Jazz singer Ellen Doty tries to set a shining example with her music.

The Calgary chanteuse's new album, Gold, is adding lustre to her young career. The idea behind the album title had nothing to do with bling or prizes.

"I had found my 'gold' in music. It's something that is very precious to me and I'm giving everything up to follow my dreams," she says.

Now 26, Doty is meant to be in the fourth year of a geology degree at the University of Calgary but decided instead to follow her muse.

"I gave it up to pursue music full time.

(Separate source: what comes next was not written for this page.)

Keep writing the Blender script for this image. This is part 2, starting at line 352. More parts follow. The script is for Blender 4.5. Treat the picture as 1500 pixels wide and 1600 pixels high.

I was doing a music minor with geology, and then I studied jazz at Carleton in Ottawa," she says, adding that she supplemented this with private music lessons at the Julliard School in New York.

Currently on a national tour, Doty says she has found that jazz is still loved in the lounges and clubs across the country.

"We are pretty mainstream friendly, I call it pop jazz. It's a little bit mixed and I have found that it attracts a broader kind of audience, not just the pure jazz lovers. People my age and in their 30s and 40s like it, kind of a Norah Jones-type thing," Doty says.

Interestingly, earlier this fall she crowdfunded the money needed to go on tour. She far surpassed her hopes to raise $10,000, raising $17,815.

"We're really grateful for all the support. Overwhelmed, actually," she says.

"I loved the crowds in Montreal and Toronto, but one of our favourite shows was in Cape Breton, where we opened. They were really welcoming."

Other influences for Doty include Nat King Cole, Ella Fitzgerald and Michael Bublé.

Released in May this year, Gold is Doty's first full-length album, coming after an EP release in 2013. Doty received a grant of $15,000 from the Alberta Foundation of the Arts in order to complete the album.

"It goes a long way for an artist starting out," she says.

She is particularly pleased to be independently releasing an album of original music.

"It has been really exciting. A lot of albums have jazz standards, but I decided to do all my own music. I feel like I have a really good connection with it and it's meaningful to me. It's nice to be able to do that," she says.

"It's just so much fun to meet people all over the country... And we've had some interest from labels that saw us perform in Montreal."

The debut single from Gold was "No Good Man," a jazz-blues song that tells the story of a 1950s housewife with a no-good husband.

The album has been playing well on college radio and is at number one on a jazz list in Kamloops.

Doty and three other writers — Oliver Miguel, Kyle Zavitz and Josh Crowhurst — worked together on the songs for Gold during a residency at The Banff Centre.

What's it like to have four writers on a song?

"It's wonderful. There are just so many ideas floating around and it's pretty easy to move on things pretty quickly. They had worked together before and it flow really naturally," she says.

"Sometimes it's a little more difficult because somebody wants it a certain way, but I think we can into it very open minded and that made it pretty easy."

Doty has a close connection with the Fairmont chain, having performed at their hotels in this current tour and even filming the video for her single "That's Love" at the Fairmont Palliser in Calgary.

"Most of the venues we've been playing are jazz clubs and concert halls, but I did perform every week for the last three years at the Fairmont in Calgary," she says.

"I have a really good connection with them and they've help set me up with other Fairmonts.

She is making her second appearance at the Fairmont Chateau Whistler over three days, performing at the Mallard Lounge from Nov. 10 to 13, along with her quartet.

The band features Dan Reynolds on piano, Conrad Good on upright bass, and songwriter Miguel doubling as percussionist.

When it comes to her music, Doty says the show is wide ranging, from beautiful ballads to high-energy songs.

"I really like our arrangement with the musicians. It's very acoustic sounding and I enjoy playing in the arrangement that we have right now. I'm looking forward to sharing that," she says.